As for the homeless and market vendors, the census-takers say they did not even approach them. ''They were surveyed by district council officials. And they filled in census questionnaires for them,'' one student worker said.

At another census station, in northwest Moscow, census-takers also received data on residents from the local district council. However, as one of the census-takers told Gazeta.Ru, those files proved incomplete and contained data on only 40 percent of the residents in the area, forcing the students to use their imagination and invent that missing 60 percent.

''In one of the apartments we had to have a gay couple. We did not register their marriage though, since the law prohibits it. And then we made an 80-year-old granny, Pamela Ivanovna, move in with them. In her questionnaire we wrote that her occupation was ‘rendering services of an intimate nature’. The chief looked at the questionnaire and nodded. He only asked that we make the granny 20 years younger, so that it sounded more credible.''

Employees of Moscow’s northwestern census-stations, nevertheless, had to work with the homeless. But those counting them had been warned: ''There are no homeless in our district.'' They registered the homeless respondents at random addresses.

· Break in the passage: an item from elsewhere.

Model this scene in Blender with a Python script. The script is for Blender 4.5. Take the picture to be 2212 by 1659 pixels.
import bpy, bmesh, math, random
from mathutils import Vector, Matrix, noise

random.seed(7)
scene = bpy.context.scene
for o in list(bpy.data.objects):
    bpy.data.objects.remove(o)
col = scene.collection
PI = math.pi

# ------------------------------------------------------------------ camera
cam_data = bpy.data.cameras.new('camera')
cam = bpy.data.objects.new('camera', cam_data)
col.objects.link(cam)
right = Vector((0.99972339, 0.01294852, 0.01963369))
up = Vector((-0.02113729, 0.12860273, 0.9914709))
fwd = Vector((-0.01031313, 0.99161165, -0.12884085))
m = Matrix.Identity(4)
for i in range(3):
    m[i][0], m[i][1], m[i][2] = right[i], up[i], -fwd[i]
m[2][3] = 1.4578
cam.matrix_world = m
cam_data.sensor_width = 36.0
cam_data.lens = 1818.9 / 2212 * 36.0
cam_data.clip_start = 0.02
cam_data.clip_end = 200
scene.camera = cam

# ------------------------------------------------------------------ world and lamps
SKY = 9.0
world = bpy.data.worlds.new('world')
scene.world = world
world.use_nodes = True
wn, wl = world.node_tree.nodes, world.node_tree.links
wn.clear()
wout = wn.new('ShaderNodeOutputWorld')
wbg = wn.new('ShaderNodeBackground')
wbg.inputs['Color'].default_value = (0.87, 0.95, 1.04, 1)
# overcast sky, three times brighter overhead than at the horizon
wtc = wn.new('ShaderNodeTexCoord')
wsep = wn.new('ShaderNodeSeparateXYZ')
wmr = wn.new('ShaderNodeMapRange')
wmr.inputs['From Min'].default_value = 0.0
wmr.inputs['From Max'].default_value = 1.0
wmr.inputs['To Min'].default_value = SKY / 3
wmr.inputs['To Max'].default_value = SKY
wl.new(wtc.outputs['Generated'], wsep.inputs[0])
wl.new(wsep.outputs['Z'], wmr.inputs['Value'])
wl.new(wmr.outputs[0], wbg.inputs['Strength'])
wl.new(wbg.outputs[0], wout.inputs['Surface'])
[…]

''Some guys did the whole job in one day, and then merely sat, smoked and drank beer. When some resident willing to take part in the census came by, the data he provided was written down in pencil, and later was erased because they were all too lazy to check whether the flat of that respondent had already been registered,'' a student census-taker recounted. ''As for the phone, at first, we turned its volume down, and then switched it off altogether, so that it did not hinder us in our work.''

It appears that the only census results that may be considered credible are those pertaining to the number of inmates. According to the Deputy Justice Minister Yuri Kalinin, the census in Russian detention facilities has revealed that 919, 000 people in Russia are currently in custody.